An immersive experience over eight tracks, “Sublunar Oracles” narrates a global journey from the omnipotent perspective of a satellite charting an orbit around the planet, where stark alien electronic textures conspire with the terrestrial sounds of exotic locations from around the world. The album arrives on a chorus of detuned synths modulating on the rhythms of a message being broadcast lightyears ahead, before setting a path in an orbit of sweet melodies and broken beat constructions that mark out a metre with sensitive delicacy. Opening track, the aptly named “Arrival” introduces the narrative for an LP that travels between the otherworldly sounds of Trans4M’s synthesisers and the earthbound sounds they’ve sampled. On “Death Probe” a lovely arp hovers above the  sounds of water and whale song while on “Amma” the evocative sounds of the African continent travel into the future on the heady pulse of a dub rhythms.

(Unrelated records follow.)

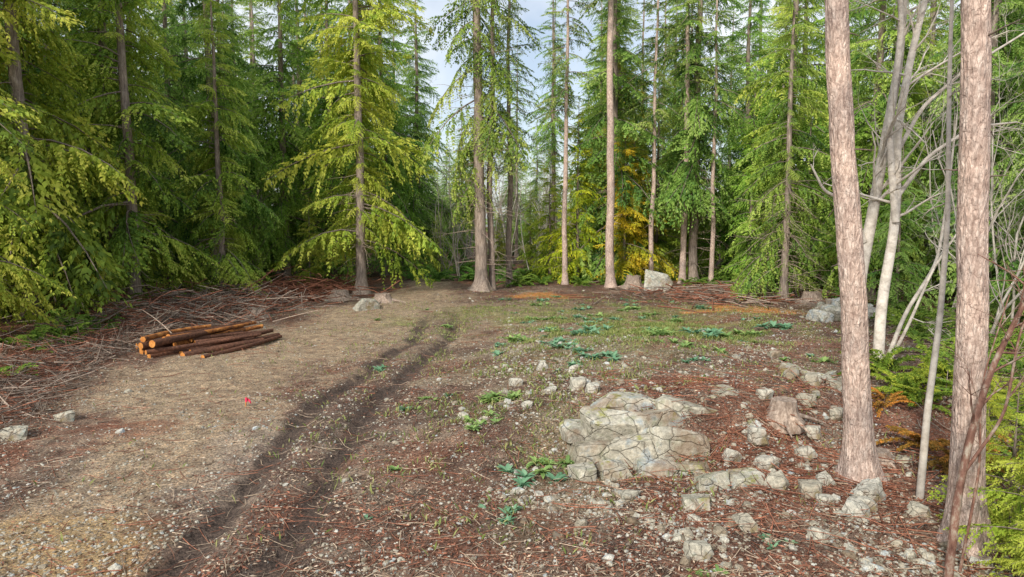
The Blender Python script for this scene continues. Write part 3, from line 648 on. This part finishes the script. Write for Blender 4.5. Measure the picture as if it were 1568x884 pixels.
# ------------------------------------------------------------ stumps
def stump(x, y, rad, h, seed, mat=M_dead, roots=7):
    r = np.random.default_rng(seed); ps = []
    z = np.linspace(-.15, h, 14); R = rad*(1+.9*np.exp(-np.clip(z, 0, None)/(h*.35)))
    tp = tube(np.stack([0*z+.05*z, 0*z, z], -1), R, 40, 0, .7, bark=.16, seed=seed)
    V = tp[0].copy(); top = V.reshape(14, 40, 3); top[-1, :, 2] += .12*h*(fbm(np.arange(40)/3., np.zeros(40)+seed)-.5)*2; V = top.reshape(-1, 3)
    ps.append((V, tp[1], 0, .7)); ps.append(disc(V[-40:].mean(0)-np.array([0, 0, .03]), V[-40:], 0, .6))
    for k in range(roots):
        a = k*6.28/roots+r.normal(0, .25); P = [(cos(a)*rad*q_, sin(a)*rad*q_, zz) for q_, zz in ((.6, h*.4), (1.3, h*.18), (2.1, .04), (3.0+r.random(), -.08))]
        ps.append(tube(np.array(P)+r.normal(0, .02, (4, 3)), np.array([.3, .24, .16, .06])*rad*1.1, 8, 0, .7, bark=.1))
    add('tree_stump', make_mesh('tree_stump', ps, [mat]), (x, y, H(x, y)))
stump(4.8, 12.0, .2, .36, 1); stump(7.35, 41.8, .4, .75, 2); stump(-10.8, 29, .35, .4, 3); stump(-8.9, 35.5, .4, .5, 4); stump(14.6, 33.5, .4, .6, 5); stump(6.1, 11.2, .16, .2, 6)
stump(-6.4, 34, .35, .4, 7); stump(6.6, 9.9, .15, .22, 8)

# survey marker: stake with pink flagging tape
parts = [tube(np.array([(0, 0, -.05), (.01, 0, .1), (.02, 0, .2)]), [.014, .013, .012], 8, 0)]
u = np.linspace(0, 1, 8); rib = np.concatenate([np.stack([.02+.1*u, .03*np.sin(u*6), .19-.1*u*u], -1), np.stack([.02+.1*u, .03*np.sin(u*6+.5), .13-.1*u*u], -1)])
parts.append((rib, np.array([[i, i+1, i+9, i+8] for i in range(7)]), 1, .5))
parts.append(tube(np.array([(.02, 0, .1), (.02, 0, .16), (.02, 0, .2)]), [.022, .026, .02], 8, 1))
m, nt, b = newmat('pink_tape'); nt.links.new(ramp(nt, noise(nt, 20, 2, .5, coords(nt)), [(.3, (.7, .03, .08)), (.7, (.85, .07, .16))]), b.inputs['Base Color']); b.inputs['Roughness'].default_value = .4
add('survey_stake', make_mesh('survey_stake', parts, [M_cut, m]), (-5.75, 14.6, H(-5.75, 14.6)), .5)

# ------------------------------------------------------------ low plants
def rosette(seed, nr=1):
    r = np.random.default_rng(seed); ps = []
    for q_ in range(nr):
        ox, oy = r.normal(0, .17, 2)*(nr > 1)
        for i in range(30):
            a = r.uniform(0, 6.28); L = r.uniform(.08, .2); w = L*.17; el = r.uniform(.2, 1.3)
            s = np.linspace(0, 1, 5); ww = w*np.sin(pi*(s*.85+.1)); rr = L*s*cos(el*.4); zz = L*(sin(el)*s-.4*s*s)+.04
            cx_, cy_ = cos(a), sin(a)
            Lf = np.stack([ox+cx_*rr-cy_*ww, oy+cy_*rr+cx_*ww, zz+.3*ww], -1); Rt = np.stack([ox+cx_*rr+cy_*ww, oy+cy_*rr-cx_*ww, zz+.3*ww], -1); Md = np.stack([ox+cx_*rr, oy+cy_*rr, zz], -1)
            V = np.concatenate([Lf, Md, Rt]); F = [[k, k+1, k+6, k+5] for k in range(4)]+[[k+5, k+6, k+11, k+10] for k in range(4)]
            ps.append((V, np.array(F), 0, r.uniform(.2, .95)))
    return make_mesh('foxglove_rosette', ps, [M_weed])
ros = [rosette(900+i, k) for i, k in enumerate((1, 3, 4, 6, 1, 5))]
RP = [(-.35, 14.1, 5, 1.1), (.05, 14.2, 3, 1.1), (-.6, 12.7, 2, 1), (-.4, 12.9, 1, 1), (.55, 11.2, 2, 1.2), (.7, 10.6, 0, 1.2), (0.0, 10.7, 1, 1.1), (-.1, 9.4, 2, .9), (-1.9, 11.0, 0, .9), (-2, 9.1, 0, .6), (2.3, 20.5, 5, 1.6), (2.6, 21.5, 3, 1.6), (4.3, 20.3, 5, 1.8), (5.5, 20, 3, 1.8), (6, 20.4, 5, 1.6), (8.6, 22.6, 5, 1.8), (7.8, 22, 3, 1.5), (.3, 21, 3, 1.4), (1.2, 23, 5, 1.4), (-2.2, 14.6, 1, .7), (3.3, 8.3, 2, .6), (3.0, 10.7, 1, .7), (2.2, 7.6, 2, .7), (-.2, 17, 1, .8)]
for i in range(85):
    y = 14+24*rng.random(); RP.append((rng.normal(3.2, 3.4), y, rng.integers(6), rng.uniform(.6, 1.4)))
for x, y, k, s in RP: T(ros[k], 'foxglove_plant', x, y, s, None, (1, 1, 1) if rng.random() < .55 else (1.4, 1.1, .6))
x = np.concatenate([rng.normal(4.8, 2.2, 20000), rng.normal(3, 4.5, 34000), rng.normal(.5, 2.5, 6000)]); y = np.concatenate([rng.normal(22.5, 1.8, 20000), rng.normal(26, 6, 34000), rng.normal(13, 3, 6000)])
keep = (fbm(x/.7, y/.7, 3, 3) > .53) & (y > 8); x = x[keep]; y = y[keep]; n = len(x)
V, F, Tt = leaves(np.stack([x, y, Hraw(x, y)], -1), np.stack([rng.normal(0, .6, n), rng.normal(0, .6, n), np.ones(n)], -1), rng.uniform(.05, .2, n), rng.uniform(.006, .016, n), rng.uniform(0, 1, n), rng)
add('grass_tufts', make_mesh('grass', [(V, F, 0, Tt)], [M_grass]))
# ferns
FR = [frond(s+80, nl=22, leaf=.075, w=.02, up=.55, dr=.75, lat=.1, sag=.1, step=.05) for s in range(3)]
def ferns(name, cnt, fx, seed, size=(.5, 1.0), color=(1, 1, 1)):
    r = np.random.default_rng(seed); ps = []; st_ = []
    for i in range(cnt):
        x, y = fx(r); s = r.uniform(*size); p0 = np.array([x, y, H(x, y)])
        for k in range(r.integers(8, 13)):
            place_frond(ps, st_, FR[r.integers(3)], p0, r.uniform(0, 6.28), r.uniform(.1, .9), r.normal(0, .2), s*r.uniform(.7, 1.1), r.normal(0, .12), .005, r, mat=0, stem=False)
    add(name, make_mesh(name, ps, [M_fern]), color=color)
ferns('fern_undergrowth', 80, lambda r: (r.uniform(-7, 7), r.uniform(46, 58)), 31, (.8, 1.5), (1, 1.2, .9))
ferns('fern_undergrowth', 80, lambda r: (r.uniform(0, 15), r.uniform(43, 50)), 32, (.6, 1.1), (1.2, 1.2, .8))
ferns('fern_undergrowth', 80, lambda r: ((lambda y: (-np.interp(y, [8, 13, 19, 30, 42], [9.5, 11.0, 13.0, 15.5, 15.5])-abs(r.normal(0, 2)), y))(r.uniform(10, 40))), 33, (.5, .9), (1.2, 1.2, .8))
ferns('sword_fern', 80, lambda r: ((lambda y: (np.interp(y, [8, 12, 20, 30], [6.9, 8.2, 11.8, 15.5])+abs(r.normal(.3, 1.8)), y))(r.uniform(10, 27))), 34, (.5, .95), (1.2, 1.15, .75))
ferns('sword_fern', 12, lambda r: (r.uniform(7.9, 10.2), r.uniform(12.6, 16.0)), 35, (.7, 1.0), (1.5, 1.25, .6))
ferns('dead_fern', 9, lambda r: (r.uniform(6.9, 8.6), r.uniform(10.5, 13.5)), 36, (.5, .8), (2.4, .75, .6))

# ------------------------------------------------------------ light, sky, camera
sd = Vector((-.42, -.80, .62)).normalized()
w = bpy.data.worlds.new('World'); scene.world = w; w.use_nodes = True; nt = w.node_tree
sky = nt.nodes.new('ShaderNodeTexSky'); sky.sky_type = 'NISHITA'; sky.sun_disc = False
sky.sun_elevation = math.asin(sd.z); sky.sun_rotation = math.atan2(sd.x, sd.y); sky.dust_density = 1.5
tc = nt.nodes.new('ShaderNodeTexCoord')
cl = ramp(nt, noise(nt, 2.2, 6, .6, tc.outputs['Generated']), [(.38, (.3,)*3), (.6, (.95,)*3)])
skc = mix(nt, cl, sky.outputs[0], (7.0, 7.3, 7.7))
nt.links.new(skc, nt.nodes['Background'].inputs[0]); nt.nodes['Background'].inputs[1].default_value = .15
sun = bpy.data.lights.new('sun', 'SUN'); sun.energy = 3.9; sun.angle = radians(6); sun.color = (1, .94, .84)
so = bpy.data.objects.new('sun', sun); scene.collection.objects.link(so); so.rotation_euler = sd.to_track_quat('Z', 'Y').to_euler()
cam = bpy.data.cameras.new('camera'); cam.lens = 24.3; cam.sensor_width = 36; cam.clip_end = 2000
co = bpy.data.objects.new('camera', cam); scene.collection.objects.link(co); co.location = (0, 0, 4); co.rotation_euler = (radians(84.5), 0, 0)
scene.camera = co
scene.view_settings.view_transform = 'Standard'; scene.view_settings.look = 'None'; scene.view_settings.exposure = 0
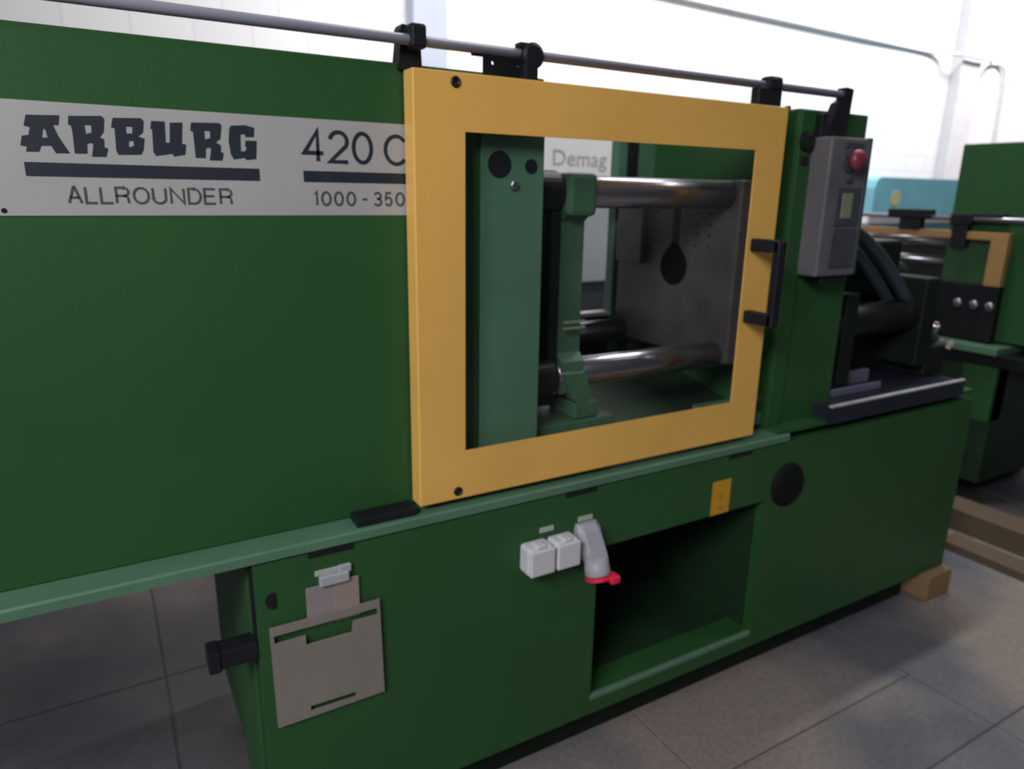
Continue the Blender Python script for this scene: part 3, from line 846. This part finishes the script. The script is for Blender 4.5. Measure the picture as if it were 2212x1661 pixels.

There’s a captivating melodic- or harmonic phrase at the core of each track with keys and synthesisers offering some kind of development through the tracks that go beyond the refrain. Like if Steve Reich were to compose from the synthesiser, there’s something complicated about melodies that are built on very a simple foundation. Dimitri Van Elsen had apparently been enrolled in Antwerp’s Jazz Studio at the time of creating the LP and the genre’s influence had certainly been a touchstone for the artist. The melodic phrasings aren’t quite as innocent anything else released at that time, offering something a little more progressive than three notes barely breaching the tonic.  It’s especially noticeable on the Indian sounds of  “Atharvaveda,” where Gert Wijninckx’s saxophone evokes eastern passages alongside talking drums and electronic sitars.

Between the more organic elements of tracks like “Atharvaveda” and the classic sounds of electronic ambient music, this album is a versatile record that contains more than just the obvious tropes of its time and its music. It might have taken two decades for it to be appreciated for its magnificence, but “Sublunar Oracles” deserves a rightful place amongst the classic ambient albums like “Selected Works 85-92” and “U.F.Orb.”